*SHORT TASK*. Copy every line of the data in which the word "finishes" occurs.

*DATA FOR PROCESSING*.
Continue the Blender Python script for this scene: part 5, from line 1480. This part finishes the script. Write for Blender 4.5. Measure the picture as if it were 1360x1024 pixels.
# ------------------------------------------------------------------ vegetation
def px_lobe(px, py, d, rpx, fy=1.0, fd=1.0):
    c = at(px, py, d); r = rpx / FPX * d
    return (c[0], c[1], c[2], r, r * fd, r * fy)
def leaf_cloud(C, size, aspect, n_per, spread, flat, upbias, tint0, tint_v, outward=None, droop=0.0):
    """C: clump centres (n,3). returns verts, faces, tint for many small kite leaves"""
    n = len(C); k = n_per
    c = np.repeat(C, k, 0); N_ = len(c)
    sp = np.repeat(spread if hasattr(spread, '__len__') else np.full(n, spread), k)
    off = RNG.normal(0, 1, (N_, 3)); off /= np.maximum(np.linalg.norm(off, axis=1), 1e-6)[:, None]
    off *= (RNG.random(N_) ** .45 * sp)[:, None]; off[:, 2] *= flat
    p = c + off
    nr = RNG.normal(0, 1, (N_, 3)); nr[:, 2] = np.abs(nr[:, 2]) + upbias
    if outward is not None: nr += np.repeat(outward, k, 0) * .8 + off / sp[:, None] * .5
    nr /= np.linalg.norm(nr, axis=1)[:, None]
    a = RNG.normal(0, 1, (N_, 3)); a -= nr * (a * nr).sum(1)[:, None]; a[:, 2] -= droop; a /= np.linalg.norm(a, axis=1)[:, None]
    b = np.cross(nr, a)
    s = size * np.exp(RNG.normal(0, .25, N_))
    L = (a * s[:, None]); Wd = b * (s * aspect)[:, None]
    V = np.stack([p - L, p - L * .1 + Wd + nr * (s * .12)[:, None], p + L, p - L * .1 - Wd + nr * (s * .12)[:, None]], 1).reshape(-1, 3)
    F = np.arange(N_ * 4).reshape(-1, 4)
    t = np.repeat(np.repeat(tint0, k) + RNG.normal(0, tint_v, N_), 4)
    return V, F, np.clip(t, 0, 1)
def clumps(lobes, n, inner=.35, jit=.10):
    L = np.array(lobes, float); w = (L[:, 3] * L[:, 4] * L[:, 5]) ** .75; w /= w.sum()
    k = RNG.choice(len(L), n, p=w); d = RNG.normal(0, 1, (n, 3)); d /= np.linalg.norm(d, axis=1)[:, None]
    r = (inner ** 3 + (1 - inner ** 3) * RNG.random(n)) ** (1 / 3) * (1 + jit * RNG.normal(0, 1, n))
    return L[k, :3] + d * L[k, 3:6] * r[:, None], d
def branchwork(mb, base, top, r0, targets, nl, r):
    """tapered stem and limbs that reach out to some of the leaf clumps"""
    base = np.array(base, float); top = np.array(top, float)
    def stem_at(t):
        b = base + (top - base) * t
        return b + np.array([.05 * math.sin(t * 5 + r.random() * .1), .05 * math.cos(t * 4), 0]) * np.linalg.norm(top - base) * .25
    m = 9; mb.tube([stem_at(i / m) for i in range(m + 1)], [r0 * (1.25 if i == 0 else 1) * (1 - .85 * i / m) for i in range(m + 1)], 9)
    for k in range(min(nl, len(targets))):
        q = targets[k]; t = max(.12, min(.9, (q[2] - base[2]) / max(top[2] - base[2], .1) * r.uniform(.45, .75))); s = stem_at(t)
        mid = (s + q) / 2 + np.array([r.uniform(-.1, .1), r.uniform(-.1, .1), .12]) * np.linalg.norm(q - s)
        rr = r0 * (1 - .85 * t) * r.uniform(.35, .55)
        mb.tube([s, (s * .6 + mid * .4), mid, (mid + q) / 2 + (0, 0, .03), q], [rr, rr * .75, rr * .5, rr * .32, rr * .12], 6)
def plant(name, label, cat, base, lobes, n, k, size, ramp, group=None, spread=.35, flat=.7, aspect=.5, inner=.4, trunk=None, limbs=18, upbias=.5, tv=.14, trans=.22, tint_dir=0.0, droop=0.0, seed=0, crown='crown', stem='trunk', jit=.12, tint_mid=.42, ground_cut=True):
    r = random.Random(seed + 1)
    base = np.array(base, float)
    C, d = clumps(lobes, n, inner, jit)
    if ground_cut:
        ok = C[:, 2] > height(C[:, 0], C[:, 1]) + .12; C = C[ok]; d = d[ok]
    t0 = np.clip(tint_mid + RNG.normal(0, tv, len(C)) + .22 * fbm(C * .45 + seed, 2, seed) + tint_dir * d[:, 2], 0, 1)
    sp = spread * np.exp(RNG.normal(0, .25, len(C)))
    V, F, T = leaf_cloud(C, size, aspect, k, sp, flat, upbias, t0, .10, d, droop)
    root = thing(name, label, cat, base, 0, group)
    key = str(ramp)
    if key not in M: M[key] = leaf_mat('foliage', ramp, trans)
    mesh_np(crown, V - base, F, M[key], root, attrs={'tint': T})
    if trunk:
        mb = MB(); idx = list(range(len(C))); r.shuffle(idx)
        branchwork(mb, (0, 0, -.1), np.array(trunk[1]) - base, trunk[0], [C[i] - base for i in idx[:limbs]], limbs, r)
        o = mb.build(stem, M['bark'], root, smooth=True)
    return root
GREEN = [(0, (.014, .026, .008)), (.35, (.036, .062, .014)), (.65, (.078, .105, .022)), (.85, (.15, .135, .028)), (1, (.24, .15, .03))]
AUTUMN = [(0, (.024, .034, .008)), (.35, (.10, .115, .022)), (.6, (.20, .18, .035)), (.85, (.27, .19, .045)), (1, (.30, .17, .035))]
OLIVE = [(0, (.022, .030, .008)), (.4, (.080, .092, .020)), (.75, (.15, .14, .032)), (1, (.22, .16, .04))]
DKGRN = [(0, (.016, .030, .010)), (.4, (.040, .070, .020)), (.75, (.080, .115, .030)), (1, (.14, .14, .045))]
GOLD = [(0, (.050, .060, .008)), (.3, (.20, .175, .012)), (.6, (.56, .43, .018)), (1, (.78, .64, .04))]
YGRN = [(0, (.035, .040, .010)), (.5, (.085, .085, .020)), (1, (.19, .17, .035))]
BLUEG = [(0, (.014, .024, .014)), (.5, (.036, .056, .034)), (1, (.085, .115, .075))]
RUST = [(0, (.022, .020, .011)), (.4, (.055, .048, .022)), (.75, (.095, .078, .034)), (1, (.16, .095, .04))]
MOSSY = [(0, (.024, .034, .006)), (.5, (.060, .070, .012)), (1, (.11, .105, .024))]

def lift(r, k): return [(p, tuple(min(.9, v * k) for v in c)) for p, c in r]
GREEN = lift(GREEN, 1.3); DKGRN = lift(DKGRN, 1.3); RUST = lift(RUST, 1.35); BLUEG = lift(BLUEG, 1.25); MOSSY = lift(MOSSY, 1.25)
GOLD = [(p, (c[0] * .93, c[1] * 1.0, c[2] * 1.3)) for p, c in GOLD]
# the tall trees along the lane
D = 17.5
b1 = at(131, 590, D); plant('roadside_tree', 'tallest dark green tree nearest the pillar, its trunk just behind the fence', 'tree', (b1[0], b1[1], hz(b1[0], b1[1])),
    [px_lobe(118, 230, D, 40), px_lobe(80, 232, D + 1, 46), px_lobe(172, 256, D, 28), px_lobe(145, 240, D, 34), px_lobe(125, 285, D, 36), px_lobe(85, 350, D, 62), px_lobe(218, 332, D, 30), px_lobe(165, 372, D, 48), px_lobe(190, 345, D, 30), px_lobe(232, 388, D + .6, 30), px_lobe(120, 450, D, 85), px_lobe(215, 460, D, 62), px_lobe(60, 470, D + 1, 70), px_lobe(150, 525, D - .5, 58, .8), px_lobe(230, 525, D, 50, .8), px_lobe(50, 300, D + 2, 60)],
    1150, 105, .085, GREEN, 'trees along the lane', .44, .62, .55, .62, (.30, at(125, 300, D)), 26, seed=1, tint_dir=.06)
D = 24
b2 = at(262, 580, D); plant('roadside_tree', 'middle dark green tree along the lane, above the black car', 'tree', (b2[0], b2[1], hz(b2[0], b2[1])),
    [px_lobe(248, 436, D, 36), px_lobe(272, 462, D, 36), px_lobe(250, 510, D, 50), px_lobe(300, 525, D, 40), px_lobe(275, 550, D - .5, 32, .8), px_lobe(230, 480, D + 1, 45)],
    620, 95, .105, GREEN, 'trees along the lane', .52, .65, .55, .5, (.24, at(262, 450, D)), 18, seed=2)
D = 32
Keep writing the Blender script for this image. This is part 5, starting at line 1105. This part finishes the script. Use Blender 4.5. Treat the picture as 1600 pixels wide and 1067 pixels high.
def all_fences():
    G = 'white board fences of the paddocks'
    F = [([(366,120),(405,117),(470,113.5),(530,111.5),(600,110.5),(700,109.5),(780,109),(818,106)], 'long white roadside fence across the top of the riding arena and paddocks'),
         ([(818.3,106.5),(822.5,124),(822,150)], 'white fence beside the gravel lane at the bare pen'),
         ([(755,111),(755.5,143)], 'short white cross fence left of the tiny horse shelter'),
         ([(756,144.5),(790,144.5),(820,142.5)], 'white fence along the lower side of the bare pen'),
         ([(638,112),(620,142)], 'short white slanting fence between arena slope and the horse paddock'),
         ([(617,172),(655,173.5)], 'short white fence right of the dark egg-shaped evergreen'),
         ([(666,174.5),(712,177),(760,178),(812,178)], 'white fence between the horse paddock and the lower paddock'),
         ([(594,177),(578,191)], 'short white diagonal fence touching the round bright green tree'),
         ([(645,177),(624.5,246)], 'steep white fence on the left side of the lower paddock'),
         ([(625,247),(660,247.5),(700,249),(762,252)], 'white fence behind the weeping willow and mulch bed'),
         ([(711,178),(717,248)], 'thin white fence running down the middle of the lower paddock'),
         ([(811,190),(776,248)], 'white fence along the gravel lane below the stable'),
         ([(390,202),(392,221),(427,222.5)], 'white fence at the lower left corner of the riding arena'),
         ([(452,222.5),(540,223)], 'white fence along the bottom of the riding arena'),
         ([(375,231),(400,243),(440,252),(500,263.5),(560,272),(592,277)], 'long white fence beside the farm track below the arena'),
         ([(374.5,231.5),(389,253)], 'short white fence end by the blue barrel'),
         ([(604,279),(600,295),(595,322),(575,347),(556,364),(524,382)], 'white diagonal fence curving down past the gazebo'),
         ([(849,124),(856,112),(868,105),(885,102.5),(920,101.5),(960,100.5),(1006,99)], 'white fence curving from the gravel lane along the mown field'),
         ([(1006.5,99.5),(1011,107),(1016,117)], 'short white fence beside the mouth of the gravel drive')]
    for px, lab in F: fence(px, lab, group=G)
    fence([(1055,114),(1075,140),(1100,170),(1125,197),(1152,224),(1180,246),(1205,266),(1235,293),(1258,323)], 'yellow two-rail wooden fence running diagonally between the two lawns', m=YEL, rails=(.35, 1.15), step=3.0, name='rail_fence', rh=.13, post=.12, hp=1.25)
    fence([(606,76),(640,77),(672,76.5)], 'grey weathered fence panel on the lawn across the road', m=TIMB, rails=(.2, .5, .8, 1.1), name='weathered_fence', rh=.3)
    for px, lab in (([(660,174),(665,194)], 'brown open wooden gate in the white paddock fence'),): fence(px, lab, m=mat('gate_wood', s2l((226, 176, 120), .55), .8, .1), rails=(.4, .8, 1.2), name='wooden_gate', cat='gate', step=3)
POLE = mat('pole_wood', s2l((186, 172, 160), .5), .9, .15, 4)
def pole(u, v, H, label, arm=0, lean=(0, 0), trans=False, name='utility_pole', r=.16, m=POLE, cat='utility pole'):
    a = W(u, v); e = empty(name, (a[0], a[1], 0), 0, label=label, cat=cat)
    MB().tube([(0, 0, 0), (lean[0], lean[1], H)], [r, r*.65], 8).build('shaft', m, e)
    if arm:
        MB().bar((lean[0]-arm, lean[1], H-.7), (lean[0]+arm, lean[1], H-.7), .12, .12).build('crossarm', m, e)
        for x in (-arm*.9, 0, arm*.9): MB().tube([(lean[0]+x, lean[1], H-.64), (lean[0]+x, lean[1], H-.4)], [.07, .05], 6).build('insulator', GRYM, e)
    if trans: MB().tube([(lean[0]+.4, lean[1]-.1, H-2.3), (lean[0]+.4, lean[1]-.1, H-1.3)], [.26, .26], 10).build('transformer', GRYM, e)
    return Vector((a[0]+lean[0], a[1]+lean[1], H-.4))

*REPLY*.
Continue the Blender Python script for this scene: part 5, from line 1480. This part finishes the script. Write for Blender 4.5. Measure the picture as if it were 1360x1024 pixels.
Keep writing the Blender script for this image. This is part 5, starting at line 1105. This part finishes the script. Use Blender 4.5. Treat the picture as 1600 pixels wide and 1067 pixels high.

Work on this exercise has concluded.